**Data to use**
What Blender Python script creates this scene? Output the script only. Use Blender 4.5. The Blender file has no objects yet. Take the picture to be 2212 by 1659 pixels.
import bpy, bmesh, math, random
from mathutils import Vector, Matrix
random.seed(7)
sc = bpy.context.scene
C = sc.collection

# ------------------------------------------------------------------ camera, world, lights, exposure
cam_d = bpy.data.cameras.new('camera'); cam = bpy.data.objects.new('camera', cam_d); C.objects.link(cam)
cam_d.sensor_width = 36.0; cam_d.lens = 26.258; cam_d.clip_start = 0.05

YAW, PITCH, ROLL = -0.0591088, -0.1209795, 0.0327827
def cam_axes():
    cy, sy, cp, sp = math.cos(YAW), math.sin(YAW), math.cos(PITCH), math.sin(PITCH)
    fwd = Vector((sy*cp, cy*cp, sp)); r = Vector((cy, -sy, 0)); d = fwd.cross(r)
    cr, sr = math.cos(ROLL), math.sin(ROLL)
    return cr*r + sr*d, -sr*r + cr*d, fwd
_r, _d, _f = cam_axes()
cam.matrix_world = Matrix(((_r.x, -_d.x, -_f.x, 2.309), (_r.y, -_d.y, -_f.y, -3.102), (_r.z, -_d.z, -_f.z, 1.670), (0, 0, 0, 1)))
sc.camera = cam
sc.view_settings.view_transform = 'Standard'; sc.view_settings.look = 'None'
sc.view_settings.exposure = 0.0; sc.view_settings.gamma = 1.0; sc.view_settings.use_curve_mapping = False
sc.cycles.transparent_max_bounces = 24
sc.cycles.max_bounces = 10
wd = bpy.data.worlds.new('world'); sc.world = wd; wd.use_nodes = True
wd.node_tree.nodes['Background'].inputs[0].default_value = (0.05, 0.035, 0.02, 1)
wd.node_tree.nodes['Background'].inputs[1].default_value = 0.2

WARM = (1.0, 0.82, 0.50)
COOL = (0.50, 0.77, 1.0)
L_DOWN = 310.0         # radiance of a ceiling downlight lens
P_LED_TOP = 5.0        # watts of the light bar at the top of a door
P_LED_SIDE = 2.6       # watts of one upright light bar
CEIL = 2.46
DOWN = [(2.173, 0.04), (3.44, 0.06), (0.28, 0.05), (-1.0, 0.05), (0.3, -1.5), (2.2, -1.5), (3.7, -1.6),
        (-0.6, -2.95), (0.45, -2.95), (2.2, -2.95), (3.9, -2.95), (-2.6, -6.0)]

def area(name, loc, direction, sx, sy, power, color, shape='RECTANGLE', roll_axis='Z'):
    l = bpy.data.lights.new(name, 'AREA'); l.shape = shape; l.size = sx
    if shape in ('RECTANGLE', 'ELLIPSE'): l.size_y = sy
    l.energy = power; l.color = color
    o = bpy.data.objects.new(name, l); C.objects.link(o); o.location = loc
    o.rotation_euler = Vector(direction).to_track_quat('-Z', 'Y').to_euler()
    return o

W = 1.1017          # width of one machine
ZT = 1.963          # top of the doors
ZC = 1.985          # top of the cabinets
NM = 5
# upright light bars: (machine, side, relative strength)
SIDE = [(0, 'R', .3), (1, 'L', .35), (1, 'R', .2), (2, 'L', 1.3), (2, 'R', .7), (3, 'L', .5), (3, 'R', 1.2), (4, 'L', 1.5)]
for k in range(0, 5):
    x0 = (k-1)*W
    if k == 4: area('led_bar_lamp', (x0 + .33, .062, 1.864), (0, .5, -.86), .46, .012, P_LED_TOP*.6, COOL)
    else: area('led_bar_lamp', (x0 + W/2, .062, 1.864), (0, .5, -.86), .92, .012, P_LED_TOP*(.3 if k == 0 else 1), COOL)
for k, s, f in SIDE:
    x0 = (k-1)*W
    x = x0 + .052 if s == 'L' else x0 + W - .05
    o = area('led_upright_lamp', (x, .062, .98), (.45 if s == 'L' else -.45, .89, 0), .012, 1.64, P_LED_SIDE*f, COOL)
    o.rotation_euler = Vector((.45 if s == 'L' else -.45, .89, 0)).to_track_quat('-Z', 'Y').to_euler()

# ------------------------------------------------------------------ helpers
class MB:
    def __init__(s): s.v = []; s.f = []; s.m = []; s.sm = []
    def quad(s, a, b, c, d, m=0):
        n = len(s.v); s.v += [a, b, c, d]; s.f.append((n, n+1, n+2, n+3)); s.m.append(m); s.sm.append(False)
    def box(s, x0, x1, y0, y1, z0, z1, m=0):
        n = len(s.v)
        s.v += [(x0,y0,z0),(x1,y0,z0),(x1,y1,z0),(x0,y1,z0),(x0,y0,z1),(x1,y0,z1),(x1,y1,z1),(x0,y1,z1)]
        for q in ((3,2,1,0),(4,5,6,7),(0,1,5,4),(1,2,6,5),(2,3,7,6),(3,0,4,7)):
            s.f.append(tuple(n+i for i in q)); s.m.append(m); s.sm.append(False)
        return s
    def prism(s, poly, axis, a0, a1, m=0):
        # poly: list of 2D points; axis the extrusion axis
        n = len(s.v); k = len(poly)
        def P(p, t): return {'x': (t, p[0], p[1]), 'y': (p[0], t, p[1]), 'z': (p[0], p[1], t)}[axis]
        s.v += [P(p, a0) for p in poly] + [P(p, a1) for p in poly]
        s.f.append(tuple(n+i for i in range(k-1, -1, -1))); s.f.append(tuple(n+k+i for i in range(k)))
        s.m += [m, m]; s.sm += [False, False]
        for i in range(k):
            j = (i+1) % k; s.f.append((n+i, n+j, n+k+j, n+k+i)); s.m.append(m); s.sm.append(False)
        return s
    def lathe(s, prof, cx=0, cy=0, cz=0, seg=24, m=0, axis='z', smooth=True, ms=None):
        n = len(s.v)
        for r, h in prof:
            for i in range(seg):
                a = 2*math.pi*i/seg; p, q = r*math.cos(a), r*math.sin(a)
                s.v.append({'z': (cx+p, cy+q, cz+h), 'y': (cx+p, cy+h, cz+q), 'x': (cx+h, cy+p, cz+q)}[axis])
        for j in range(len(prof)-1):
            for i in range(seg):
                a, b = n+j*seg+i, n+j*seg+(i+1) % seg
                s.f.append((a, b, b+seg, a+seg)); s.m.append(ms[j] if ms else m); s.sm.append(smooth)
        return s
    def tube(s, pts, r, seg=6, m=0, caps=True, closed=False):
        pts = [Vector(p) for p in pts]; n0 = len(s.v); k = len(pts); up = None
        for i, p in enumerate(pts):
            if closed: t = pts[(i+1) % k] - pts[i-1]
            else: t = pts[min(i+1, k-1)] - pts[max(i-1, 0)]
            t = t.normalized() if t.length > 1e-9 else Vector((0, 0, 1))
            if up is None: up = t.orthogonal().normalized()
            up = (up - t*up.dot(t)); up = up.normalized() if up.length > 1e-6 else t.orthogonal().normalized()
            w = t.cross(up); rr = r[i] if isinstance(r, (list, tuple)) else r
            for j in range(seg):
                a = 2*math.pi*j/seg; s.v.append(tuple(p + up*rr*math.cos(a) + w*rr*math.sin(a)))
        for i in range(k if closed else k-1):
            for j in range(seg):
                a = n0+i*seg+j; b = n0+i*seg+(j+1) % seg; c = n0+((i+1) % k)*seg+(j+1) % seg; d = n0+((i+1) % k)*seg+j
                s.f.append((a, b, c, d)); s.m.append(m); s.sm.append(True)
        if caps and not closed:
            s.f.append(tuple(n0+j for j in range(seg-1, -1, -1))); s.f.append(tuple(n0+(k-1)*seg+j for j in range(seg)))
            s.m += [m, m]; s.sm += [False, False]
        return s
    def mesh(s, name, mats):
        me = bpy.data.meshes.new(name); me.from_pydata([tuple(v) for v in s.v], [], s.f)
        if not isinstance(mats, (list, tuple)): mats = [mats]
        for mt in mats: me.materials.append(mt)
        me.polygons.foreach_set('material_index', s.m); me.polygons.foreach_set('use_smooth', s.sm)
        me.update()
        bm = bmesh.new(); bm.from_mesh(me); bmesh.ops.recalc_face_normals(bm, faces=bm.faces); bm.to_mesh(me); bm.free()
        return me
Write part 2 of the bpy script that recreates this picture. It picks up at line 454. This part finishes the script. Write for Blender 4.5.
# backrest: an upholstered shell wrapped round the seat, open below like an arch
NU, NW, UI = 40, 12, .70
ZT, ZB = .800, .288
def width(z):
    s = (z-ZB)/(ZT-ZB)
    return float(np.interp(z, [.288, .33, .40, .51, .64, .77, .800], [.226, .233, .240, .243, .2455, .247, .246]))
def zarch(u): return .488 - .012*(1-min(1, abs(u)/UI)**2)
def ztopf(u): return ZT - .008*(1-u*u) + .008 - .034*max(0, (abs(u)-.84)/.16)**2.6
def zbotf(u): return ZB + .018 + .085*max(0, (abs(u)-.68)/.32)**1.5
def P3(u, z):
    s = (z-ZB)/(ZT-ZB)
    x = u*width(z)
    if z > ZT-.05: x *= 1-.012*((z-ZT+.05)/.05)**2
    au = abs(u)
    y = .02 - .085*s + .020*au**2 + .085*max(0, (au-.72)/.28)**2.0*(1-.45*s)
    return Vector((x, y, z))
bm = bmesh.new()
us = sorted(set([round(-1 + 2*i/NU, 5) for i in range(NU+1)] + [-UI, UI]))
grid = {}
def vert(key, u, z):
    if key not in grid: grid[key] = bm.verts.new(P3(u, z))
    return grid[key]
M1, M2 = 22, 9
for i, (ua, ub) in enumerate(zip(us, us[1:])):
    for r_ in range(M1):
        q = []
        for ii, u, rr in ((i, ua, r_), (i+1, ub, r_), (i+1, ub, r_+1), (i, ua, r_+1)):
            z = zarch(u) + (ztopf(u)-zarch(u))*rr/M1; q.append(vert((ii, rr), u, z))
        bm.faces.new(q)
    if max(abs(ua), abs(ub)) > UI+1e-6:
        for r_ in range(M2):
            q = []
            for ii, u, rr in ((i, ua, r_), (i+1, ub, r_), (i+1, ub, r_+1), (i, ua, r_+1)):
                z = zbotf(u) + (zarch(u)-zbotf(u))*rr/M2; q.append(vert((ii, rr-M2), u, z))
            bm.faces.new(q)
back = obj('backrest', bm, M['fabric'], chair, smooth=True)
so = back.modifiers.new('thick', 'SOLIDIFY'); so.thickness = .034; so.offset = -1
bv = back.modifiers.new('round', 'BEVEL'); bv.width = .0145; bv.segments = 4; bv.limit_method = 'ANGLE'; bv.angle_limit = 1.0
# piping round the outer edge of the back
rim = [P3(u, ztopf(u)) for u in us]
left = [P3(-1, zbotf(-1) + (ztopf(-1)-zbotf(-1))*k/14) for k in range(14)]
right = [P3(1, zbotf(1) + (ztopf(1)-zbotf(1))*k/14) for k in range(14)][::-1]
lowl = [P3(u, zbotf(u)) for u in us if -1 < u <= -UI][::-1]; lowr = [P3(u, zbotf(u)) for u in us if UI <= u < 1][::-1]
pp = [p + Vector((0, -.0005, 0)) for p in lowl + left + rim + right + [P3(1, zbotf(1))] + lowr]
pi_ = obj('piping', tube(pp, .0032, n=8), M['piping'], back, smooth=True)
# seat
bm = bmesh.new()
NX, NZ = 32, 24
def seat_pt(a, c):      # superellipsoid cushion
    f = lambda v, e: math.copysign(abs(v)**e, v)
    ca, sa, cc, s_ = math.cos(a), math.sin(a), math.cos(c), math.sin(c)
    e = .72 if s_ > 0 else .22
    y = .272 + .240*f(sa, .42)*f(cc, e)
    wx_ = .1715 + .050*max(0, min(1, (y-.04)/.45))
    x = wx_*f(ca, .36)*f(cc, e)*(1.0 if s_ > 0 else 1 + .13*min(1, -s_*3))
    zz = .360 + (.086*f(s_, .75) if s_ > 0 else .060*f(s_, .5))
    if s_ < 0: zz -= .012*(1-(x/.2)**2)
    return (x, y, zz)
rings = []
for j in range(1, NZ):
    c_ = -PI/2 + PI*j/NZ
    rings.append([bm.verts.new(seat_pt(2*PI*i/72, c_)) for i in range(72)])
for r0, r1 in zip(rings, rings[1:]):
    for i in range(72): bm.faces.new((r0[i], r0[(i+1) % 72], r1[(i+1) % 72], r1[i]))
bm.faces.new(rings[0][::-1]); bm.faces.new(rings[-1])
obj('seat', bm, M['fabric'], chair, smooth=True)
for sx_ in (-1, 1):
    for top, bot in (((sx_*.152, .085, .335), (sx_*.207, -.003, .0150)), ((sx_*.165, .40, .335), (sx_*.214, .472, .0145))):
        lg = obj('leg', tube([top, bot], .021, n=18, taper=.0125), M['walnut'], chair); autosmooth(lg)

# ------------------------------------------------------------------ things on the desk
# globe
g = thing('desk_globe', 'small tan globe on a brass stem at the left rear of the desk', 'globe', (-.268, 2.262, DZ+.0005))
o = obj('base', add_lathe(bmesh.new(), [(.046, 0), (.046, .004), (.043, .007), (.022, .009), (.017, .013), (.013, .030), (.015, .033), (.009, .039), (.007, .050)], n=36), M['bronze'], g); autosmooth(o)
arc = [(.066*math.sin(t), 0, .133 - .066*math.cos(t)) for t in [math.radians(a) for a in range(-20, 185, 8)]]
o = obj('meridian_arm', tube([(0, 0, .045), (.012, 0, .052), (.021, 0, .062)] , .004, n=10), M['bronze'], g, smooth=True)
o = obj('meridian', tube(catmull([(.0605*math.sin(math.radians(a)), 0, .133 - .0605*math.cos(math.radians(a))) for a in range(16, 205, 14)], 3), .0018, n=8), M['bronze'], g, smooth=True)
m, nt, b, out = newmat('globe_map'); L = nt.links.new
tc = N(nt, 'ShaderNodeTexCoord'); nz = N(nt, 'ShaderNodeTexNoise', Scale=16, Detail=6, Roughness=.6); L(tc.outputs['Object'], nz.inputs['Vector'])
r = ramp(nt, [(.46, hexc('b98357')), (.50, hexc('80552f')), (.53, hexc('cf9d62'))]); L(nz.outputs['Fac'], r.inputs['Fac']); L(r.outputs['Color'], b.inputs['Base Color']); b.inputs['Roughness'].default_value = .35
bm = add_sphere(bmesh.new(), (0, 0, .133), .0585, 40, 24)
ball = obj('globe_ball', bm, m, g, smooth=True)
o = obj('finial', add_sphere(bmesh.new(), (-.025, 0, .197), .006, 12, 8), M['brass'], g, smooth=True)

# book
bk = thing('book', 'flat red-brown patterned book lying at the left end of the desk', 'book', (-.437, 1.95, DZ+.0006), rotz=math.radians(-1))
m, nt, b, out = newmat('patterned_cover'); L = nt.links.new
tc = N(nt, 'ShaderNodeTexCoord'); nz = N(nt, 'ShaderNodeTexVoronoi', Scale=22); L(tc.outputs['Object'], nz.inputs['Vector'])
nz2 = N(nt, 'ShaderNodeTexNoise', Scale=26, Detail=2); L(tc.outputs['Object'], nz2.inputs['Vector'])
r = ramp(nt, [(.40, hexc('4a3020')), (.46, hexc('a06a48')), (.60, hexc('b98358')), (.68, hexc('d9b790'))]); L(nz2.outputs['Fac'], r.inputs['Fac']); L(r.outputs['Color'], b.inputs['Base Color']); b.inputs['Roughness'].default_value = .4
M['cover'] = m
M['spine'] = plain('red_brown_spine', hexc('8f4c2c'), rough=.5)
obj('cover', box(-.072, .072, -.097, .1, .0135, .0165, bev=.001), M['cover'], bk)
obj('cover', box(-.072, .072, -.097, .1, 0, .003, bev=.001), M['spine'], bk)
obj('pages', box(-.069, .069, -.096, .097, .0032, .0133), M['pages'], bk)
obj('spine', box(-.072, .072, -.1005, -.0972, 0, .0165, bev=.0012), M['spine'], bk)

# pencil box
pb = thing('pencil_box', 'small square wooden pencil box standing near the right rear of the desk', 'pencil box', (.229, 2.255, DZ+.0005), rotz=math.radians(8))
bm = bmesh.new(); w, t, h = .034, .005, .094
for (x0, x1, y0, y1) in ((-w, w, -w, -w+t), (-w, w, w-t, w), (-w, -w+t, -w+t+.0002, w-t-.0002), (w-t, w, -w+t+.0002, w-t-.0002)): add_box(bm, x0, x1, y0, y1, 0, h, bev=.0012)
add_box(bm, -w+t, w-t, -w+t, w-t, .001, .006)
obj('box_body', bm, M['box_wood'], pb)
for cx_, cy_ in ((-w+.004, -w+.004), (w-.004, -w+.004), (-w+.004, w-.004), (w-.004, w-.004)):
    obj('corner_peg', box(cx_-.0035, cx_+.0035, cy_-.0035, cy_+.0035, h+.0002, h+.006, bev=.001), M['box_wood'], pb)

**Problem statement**
Search the entries for "this" and copy out each line that has it.

**The completed task**
What Blender Python script creates this scene? Output the script only. Use Blender 4.5. The Blender file has no objects yet. Take the picture to be 2212 by 1659 pixels.
Write part 2 of the bpy script that recreates this picture. It picks up at line 454. This part finishes the script. Write for Blender 4.5.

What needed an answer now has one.